Federal housing officials demanded documents Thursday from 50 entities and individuals affiliated with Yoder Shrader Management Co. of Santa Ana, as it launched an investigation into allegations that the company discriminated against prospective tenants because of race or young children in the families.

The investigation was announced at a news conference by Andrew Cuomo, secretary of the federal Department of Housing and Urban Development, who appeared via satellite from Washington, D.C.

The company under investigation operates a total of 11 apartment complexes. Of the nine involved in the complaint, all but one are in Fullerton; the other is in Buena Park. Cuomo said he initiated the federal probe, continuing an investigation begun a year ago by the Fair Housing Council of Orange County, because of the insidious nature of the alleged discrimination, which he called "discrimination with a smile."

A disguised former Yoder Shrader manager was shown on videotape Thursday alleging that it was company policy to limit the number of minorities and families with children in the apartment complexes.

"These people were told politely, gently, but falsely, that there were no apartments available," Cuomo said of minority investigators sent by the housing council to test the availability of apartments, which were offered to white testers soon after the minority testers had departed. "No smile can hide the ugly face of discrimination."

Calls to Yoder-Shrader headquarters in Santa Ana went unanswered Thursday. The company is owned by Ervin E. Yoder Jr. and Varnie J. Shrader, according to property records. Efforts to reach both Yoder and Shrader were unsuccessful. A partner of a local law firm that has defended them in the past said he did not remember his firm representing them.

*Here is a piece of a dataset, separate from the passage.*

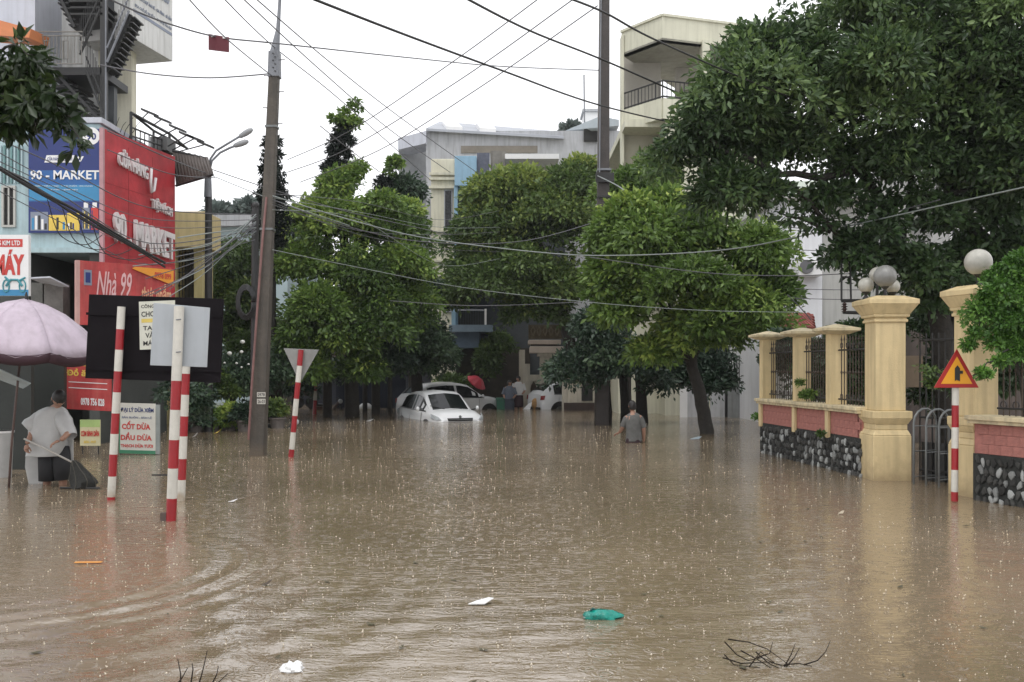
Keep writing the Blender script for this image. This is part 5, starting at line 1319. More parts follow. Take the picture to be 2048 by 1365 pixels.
tree('round_far_tree', 'faint rounded treetops over the far blue house, left of the concrete pole', gz(450, 62), [([P(450, 800, 62), P(450, 450, 62)], .3, .2, 8)],
     [bl(440, 430, 62, 25, 16, 2), bl(505, 424, 62, 26, 18, 2), bl(470, 440, 62, 50, 12, 2)], 3500, .5, 65, leafmat('hazy_leaf', (.10, .13, .12), (.16, .20, .18), (.22, .27, .24)), cr=.9, aspect=.6)
tree('round_far_tree', 'faint small treetop on the skyline left of the far water tank', gz(1140, 70), [([P(1140, 800, 70), P(1140, 270, 70)], .2, .1, 6)],
     [bl(1140, 262, 70, 24, 9, 1.5)], 1200, .5, 66, bpy.data.materials['hazy_leaf'], cr=.9, aspect=.6)

for k, (bls, n, lab) in enumerate((([bl(905, 765, 38.9, 55, 26, .6), bl(975, 725, 39.2, 20, 50, .5), bl(990, 690, 39.4, 30, 50, .5)], 6000, 'dim creeper and shrubs against the dark house front behind the cars'),
        ([bl(660, 735, 36, 70, 28, .9), bl(740, 715, 35, 60, 34, .9), bl(600, 775, 33, 30, 30, .7)], 6500, 'dark low branches over the shaded hoarding left of the cars'))):
    c = bls[0]; o = link_mesh('hedge', foliage(bls, n, .2, 160 + k, cr=.35, aspect=.45, tint=(0, .3)), L_olive if k == 0 else L_deep, base=(c[0], c[1], 0)); tag(o, lab, 'shrub')
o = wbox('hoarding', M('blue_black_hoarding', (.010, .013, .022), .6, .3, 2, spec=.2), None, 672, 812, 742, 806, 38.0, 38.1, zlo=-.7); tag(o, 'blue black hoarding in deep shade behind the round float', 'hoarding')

# conifers with drooping tiers
def conifer(label, px, Y, top, bot, rpx, seed, n, lean=0):
    tiers = []; y = bot; k = 0; rg = random.Random(seed)
    step = 27
    while y > top:
        f = (y - top) / (bot - top); r = rpx * (.28 + .72 * f) * rg.uniform(.75, 1.15); cx = px + lean * (1 - f)
        for s in (-1, 1):
            tiers.append(bl(cx + s * r * .45, y + 1, Y, r * .42, 7, .4 * m_(r, Y))); tiers.append(bl(cx + s * r * .92, y + rg.uniform(6, 12), Y, r * .24, 5, .25 * m_(r, Y)))
        tiers.append(bl(cx, y - 4, Y, r * .30, 10, m_(r, Y) * .8))
        y -= step * rg.uniform(.8, 1.1)
    tree('conifer', label, gz(px, Y), [([P(px, 870, Y), P(px, bot, Y), P(px + lean, top - 8, Y)], .16, .03, 8)], tiers, n, .17, seed, L_cedar, cr=.16, inner=0, clump=9, aspect=.3, droop=.7, tint=(0, .6), bumpy=.1)
conifer('tall dark tiered conifer topped with a green climber, tallest in the left group', 655, 31, 235, 430, 42, 71, 9500, 35)
conifer('dark tiered conifer half hidden behind the leaning concrete pole', 545, 29, 275, 480, 40, 72, 8000)
conifer('short dark conifer tip left of the grey house', 752, 33, 345, 430, 34, 73, 3500, 16)
o = link_mesh('climber', foliage([bl(708, 202, 31, 15, 11, .3), bl(716, 218, 31, 9, 14, .3), bl(694, 222, 31, 17, 10, .4), bl(680, 240, 31, 15, 8, .3), bl(702, 240, 31, 15, 12, .4), bl(668, 238, 31, 8, 6, .2), bl(688, 256, 31, 12, 8, .3)], 1300, .15, 74, cr=.15, aspect=.5, droop=.3, tint=(.1, .5)), L_mid, base=P(690, 250, 31)); tag(o, 'tuft of bright climbing leaves on the tip of the tallest conifer', 'climber')
o = link_mesh('climber', foliage([bl(790, 320, 33, 17, 9, .4), bl(782, 332, 33, 13, 9, .4), bl(798, 330, 33, 8, 8, .3), bl(778, 346, 33, 9, 8, .3)], 700, .16, 75, cr=.16, aspect=.5, droop=.3, tint=(.1, .5)), L_mid, base=P(788, 345, 33)); tag(o, 'light green climber leaves left of the grey house parapet', 'climber')

o = link_mesh('climber', foliage([bl(715, 330, 30.6, 22, 16, .6), bl(700, 350, 30.6, 34, 18, .7)], 1500, .16, 76, cr=.22, aspect=.5, droop=.3, tint=(.1, .5)), L_mid, base=P(700, 340, 30.6)); tag(o, 'bright climber hanging half way up the tallest conifer', 'climber')
# fern palm fronds low in the left group
def frond_plant(name, label, c, n, L_, mat, seed, lw=.03, ll=.22, rise=.6, pots=None, cat='palm'):
    rg = random.Random(seed); c = Vector(c); t = thing(name, label, cat, (c.x, c.y, -.7))
    MB().tube([Vector((c.x, c.y, -.7)), c], [.09, .07], 8).build('stem', bark, t)
    for i in range(n):
        a = 6.283 * i / n + rg.uniform(-.2, .2); d = Vector((math.cos(a), math.sin(a), 0)); Lf = L_ * rg.uniform(.8, 1.15); rs = rise * rg.uniform(.6, 1.2)
        pts = [c + d * Lf * s + Vector((0, 0, Lf * (rs * s - 1.15 * s * s * .9))) for s in (0, .15, .3, .45, .6, .75, .9, 1)]
        mb = MB(); mb.tube(pts, [.016, .015, .014, .012, .010, .008, .005, .003], 5)
        sd = d.cross(Vector((0, 0, 1)))
        for j in range(34):
            s = .12 + .86 * j / 34; k = min(int(s * 7.99 / 1.0 * .9), 6)
            p = c + d * Lf * s + Vector((0, 0, Lf * (rs * s - 1.035 * s * s)))
            l = ll * math.sin(math.pi * (.15 + .8 * s)) ** .7
            for q in (-1, 1):
                tip = p + sd * q * l + d * l * .45 - Vector((0, 0, l * .35)); w = d * lw
                mb.add([p - w * .5, p + w * .5, tip], [(0, 1, 2)])
        o = mb.build('frond', mat, t)
        at = o.data.attributes.new('tint', 'FLOAT', 'POINT'); at.data.foreach_set('value', [rg.uniform(.1, .5)] * len(o.data.vertices))
frond_plant('fern_palm', 'feathery dark palm fronds drooping over the water behind the white cars', P(780, 665, 33), 13, 2.0, L_deep, 81, .05, .5, .9)
frond_plant('fern_palm', 'second feathery palm in the shade left of the first one', P(730, 600, 33.5), 11, 1.6, L_mid, 82, .05, .45, .9)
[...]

A former manager of the company, who was one of two employees who spoke with investigators of the Orange County Housing Council, said she was told by her supervisor to avoid renting to minorities and families with children.

"The management didn't try to keep minorities out entirely--that would have been obvious discrimination," said the woman, who was disguised because she said she feared retaliation within the property management industry, where she still works. "I also noticed that minority residents were clustered together."

The apartment complexes are owned by various partnerships and trusts with connections to the Yoder and Shrader families, said Elizabeth Martin, director of litigation for the housing council.

Martin said that about 40 testers were sent to all 11 of the Yoder-Shrader properties in Orange County, and filed complaints involving nine of them. The eight Fullerton units are near Cal State Fullerton and Fullerton College.

Testers who inquired about apartments for families with children were frequently told outright that the complex limited the number of families, or that families were restricted to ground-floor apartments, said Mercedes Marquez, HUD deputy general counsel and a former Los Angeles attorney whose law firm gained notoriety in recent years for filing "slumlord" lawsuits.

It is a violation of federal law to discriminate in housing on the basis of color, religion, national origin, sex, family status or disability. State law is identical, and adds a ban against "arbitrary" discrimination.

Violation of the Fair Housing Act carries a top fine of $11,000 in civil penalties for the first offense, and $55,000 for each additional offense. Victims also can be compensated for actual damages, humiliation, mental distress and loss of housing opportunities, officials said.

The HUD office has created a toll-free hotline for people who sought apartments in the complexes managed by the company and were told there were none available. The number is 1-800-347-3739.